I'll try to use some material science to illustrate a personnel and leadership challenge. We'll see it it works:
You can melt some sands into glass, and glass is amorphous, thus quite fully transparent. Maybe you don't want to create glass, though; maybe you want a glass ceramic. First; why becomes glass amorphous?
The reason is simple, the only relevant alternative is to create a crystal (glass-ceramic), but crystals are being created in two steps; first you need to create a few tiny crystallized spots (German Keime ~ seeds). This requires to have the material at a certain temperature range at which this happens the most.
The second step is to change the temperature such that it's now optimal for crystal growth. This is a different, higher temperature range.
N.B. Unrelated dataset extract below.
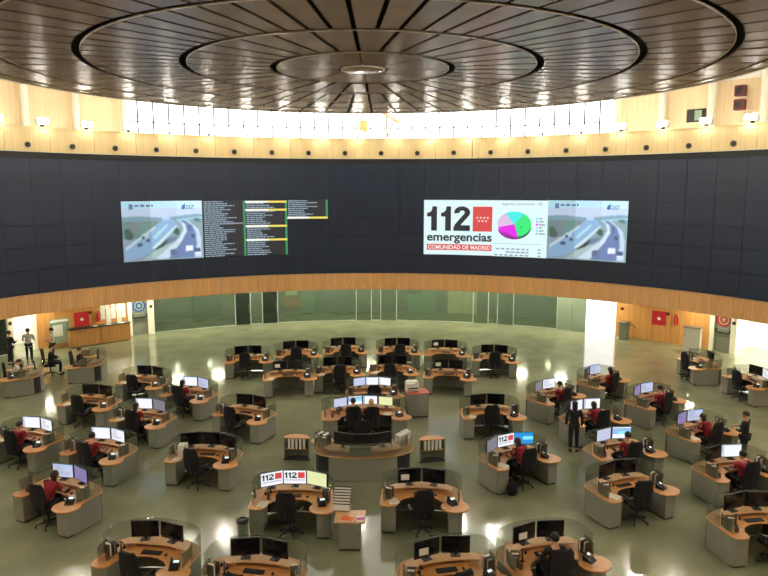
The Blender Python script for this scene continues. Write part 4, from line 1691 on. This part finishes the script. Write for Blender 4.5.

Normal cooling of molten glass first passes the optimum temperature for crystalline growth, then the optimum temperature for creation of crystallized spots. That's the wrong sequence, so glass stays amorphous instead of becoming crystalline.
You need to re-heat the material after forming the first few crystallized spots and heat it up to the crystal growth temperature in order to grow the crystals and create glass-ceramic.
- - (no transition whatsoever here) - -
It's a common misconception that innovation can be controlled and forced in width and depth. That's the same as with crystal growth; it doesn't really matter how much energy you put into it unless you have champions for innovation (the seed crystals).
Their importance can hardly be understated. I know the style of reports about deficiencies; plenty people know about deficiencies, plenty report them, plenty describe them - but rarely ever does anyone the critical step and becomes obsessed about the problem as an institutional insider. This obsession coupled with some charisma, supporters (and the good luck of being mostly correct) is what creates successful innovations.
Not yet another Guderian pic |
Organizations don't become incapable of innovation only because they grow too big: They become largely incapable of innovation and instead waste much money in poor R&D because they focus on growing innovation instead of paying attention to the chance event that someone becomes obsessed about something and thus a potential champion for innovation.
The inter-war years' armies were able to purchase armoured vehicles on tracks and mount some gun on top. They were also able to buy enough trucks and cars to equip move entire divisions on motor vehicles. But the development of functional, well thought-out mechanized forces depended on having an insider champion for this innovation (such as Guderian).
I suppose both civilian and military examples of such champions for innovation are well-known, so this example shall suffice.
To make good use of such people isn't easy; it may require a lot of modesty and self-discipline on part of their superiors. People with enough self-confidence to become a zealot are rarely easy to handle and often times they'll run into trouble with others (including promotion boards) and need to be saved by superiors out.
You can - just in case you expect to make a career - try to get it right yourself: Keep the eyes open for people who have the ambition to improve something, and maybe you're even the one who tips them over so they become zealots against something that's unsatisfactory, for something better.